### [GOAL]
Please work out how many lines in the material contain "extends" and give only that figure.
• • •
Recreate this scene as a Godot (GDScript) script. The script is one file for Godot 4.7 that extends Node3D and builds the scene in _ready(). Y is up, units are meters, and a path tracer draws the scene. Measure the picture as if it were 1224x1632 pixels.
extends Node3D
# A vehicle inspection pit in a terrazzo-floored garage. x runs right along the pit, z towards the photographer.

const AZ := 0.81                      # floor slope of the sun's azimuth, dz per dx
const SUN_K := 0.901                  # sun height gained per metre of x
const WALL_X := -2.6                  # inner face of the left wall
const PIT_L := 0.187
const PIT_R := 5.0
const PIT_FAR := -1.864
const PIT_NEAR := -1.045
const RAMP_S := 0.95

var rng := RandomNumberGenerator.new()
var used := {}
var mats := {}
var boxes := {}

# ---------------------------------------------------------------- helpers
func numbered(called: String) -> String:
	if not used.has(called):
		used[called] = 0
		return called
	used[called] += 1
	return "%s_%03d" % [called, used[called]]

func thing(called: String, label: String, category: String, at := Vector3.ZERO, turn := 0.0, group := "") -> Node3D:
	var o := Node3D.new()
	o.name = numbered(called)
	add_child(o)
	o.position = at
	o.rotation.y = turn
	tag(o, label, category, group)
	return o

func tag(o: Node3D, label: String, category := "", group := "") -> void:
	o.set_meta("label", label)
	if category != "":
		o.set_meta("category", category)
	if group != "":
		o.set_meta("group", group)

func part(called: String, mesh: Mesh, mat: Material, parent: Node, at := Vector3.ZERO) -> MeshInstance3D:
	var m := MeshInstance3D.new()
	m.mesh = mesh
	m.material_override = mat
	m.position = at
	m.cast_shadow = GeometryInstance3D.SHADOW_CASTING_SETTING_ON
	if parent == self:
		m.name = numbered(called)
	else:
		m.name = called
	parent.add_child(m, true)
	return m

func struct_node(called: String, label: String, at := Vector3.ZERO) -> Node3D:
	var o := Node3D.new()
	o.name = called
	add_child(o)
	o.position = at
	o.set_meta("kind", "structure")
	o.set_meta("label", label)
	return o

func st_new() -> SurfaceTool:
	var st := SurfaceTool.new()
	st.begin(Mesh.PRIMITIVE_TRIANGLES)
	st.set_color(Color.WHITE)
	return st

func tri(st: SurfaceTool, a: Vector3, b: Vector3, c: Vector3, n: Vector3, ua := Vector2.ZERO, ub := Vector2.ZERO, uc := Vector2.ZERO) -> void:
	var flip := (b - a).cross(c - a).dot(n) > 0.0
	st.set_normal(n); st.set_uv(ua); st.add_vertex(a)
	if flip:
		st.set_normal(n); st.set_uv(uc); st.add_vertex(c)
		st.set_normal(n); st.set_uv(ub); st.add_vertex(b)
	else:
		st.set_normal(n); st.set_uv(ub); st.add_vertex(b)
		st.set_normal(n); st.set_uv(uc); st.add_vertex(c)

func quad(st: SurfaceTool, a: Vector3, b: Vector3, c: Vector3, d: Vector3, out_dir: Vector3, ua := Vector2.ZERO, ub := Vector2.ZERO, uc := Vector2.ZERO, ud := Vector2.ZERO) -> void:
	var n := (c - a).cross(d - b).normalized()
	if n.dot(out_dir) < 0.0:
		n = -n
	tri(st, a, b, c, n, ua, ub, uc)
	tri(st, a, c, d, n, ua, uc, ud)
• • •
### [ANSWER TO THIS PROBLEM]
2